• Problem description: Which lines run from the first one up to and including the one with "return (f(r), f(g), f(b), 1)"? Print exactly those.

• Data lines:
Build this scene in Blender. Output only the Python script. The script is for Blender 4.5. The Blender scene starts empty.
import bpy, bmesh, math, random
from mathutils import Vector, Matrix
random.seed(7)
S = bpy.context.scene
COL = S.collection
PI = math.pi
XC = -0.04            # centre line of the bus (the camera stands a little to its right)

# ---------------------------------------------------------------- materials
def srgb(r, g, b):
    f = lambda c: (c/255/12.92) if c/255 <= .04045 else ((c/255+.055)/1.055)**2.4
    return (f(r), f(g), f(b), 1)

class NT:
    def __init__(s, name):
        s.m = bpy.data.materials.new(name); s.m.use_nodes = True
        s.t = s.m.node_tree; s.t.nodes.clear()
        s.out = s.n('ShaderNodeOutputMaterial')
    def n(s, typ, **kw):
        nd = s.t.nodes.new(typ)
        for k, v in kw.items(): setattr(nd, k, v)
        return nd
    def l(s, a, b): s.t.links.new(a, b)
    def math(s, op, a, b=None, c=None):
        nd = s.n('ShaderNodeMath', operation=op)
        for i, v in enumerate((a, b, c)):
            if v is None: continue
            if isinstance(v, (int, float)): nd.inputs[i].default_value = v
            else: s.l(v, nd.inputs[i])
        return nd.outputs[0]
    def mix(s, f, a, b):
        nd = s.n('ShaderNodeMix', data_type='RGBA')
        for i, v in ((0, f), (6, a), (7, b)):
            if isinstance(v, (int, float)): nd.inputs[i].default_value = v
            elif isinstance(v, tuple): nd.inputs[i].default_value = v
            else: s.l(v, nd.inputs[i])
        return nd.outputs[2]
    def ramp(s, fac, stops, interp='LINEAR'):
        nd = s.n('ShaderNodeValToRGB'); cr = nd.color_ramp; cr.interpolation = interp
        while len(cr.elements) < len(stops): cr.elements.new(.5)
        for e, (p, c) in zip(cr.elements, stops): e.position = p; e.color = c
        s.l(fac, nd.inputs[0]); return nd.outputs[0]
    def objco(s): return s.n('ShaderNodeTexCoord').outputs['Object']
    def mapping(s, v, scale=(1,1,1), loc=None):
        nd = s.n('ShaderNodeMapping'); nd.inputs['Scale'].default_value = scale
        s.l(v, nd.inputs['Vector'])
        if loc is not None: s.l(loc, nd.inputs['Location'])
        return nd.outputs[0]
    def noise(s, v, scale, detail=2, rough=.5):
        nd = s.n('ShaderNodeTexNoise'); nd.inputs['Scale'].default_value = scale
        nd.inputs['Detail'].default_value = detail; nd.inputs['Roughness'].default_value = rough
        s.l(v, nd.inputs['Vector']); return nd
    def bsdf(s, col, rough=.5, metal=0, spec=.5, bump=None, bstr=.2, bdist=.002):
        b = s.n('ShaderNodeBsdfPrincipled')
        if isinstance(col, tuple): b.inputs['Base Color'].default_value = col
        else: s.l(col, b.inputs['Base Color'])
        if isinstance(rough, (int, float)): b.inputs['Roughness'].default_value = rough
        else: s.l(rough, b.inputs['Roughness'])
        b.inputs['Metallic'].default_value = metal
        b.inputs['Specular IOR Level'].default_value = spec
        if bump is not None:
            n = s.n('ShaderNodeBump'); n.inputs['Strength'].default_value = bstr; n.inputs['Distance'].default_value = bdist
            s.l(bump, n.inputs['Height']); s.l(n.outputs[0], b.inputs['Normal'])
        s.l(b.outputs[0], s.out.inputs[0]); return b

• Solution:
Build this scene in Blender. Output only the Python script. The script is for Blender 4.5. The Blender scene starts empty.
import bpy, bmesh, math, random
from mathutils import Vector, Matrix
random.seed(7)
S = bpy.context.scene
COL = S.collection
PI = math.pi
XC = -0.04            # centre line of the bus (the camera stands a little to its right)

# ---------------------------------------------------------------- materials
def srgb(r, g, b):
    f = lambda c: (c/255/12.92) if c/255 <= .04045 else ((c/255+.055)/1.055)**2.4
    return (f(r), f(g), f(b), 1)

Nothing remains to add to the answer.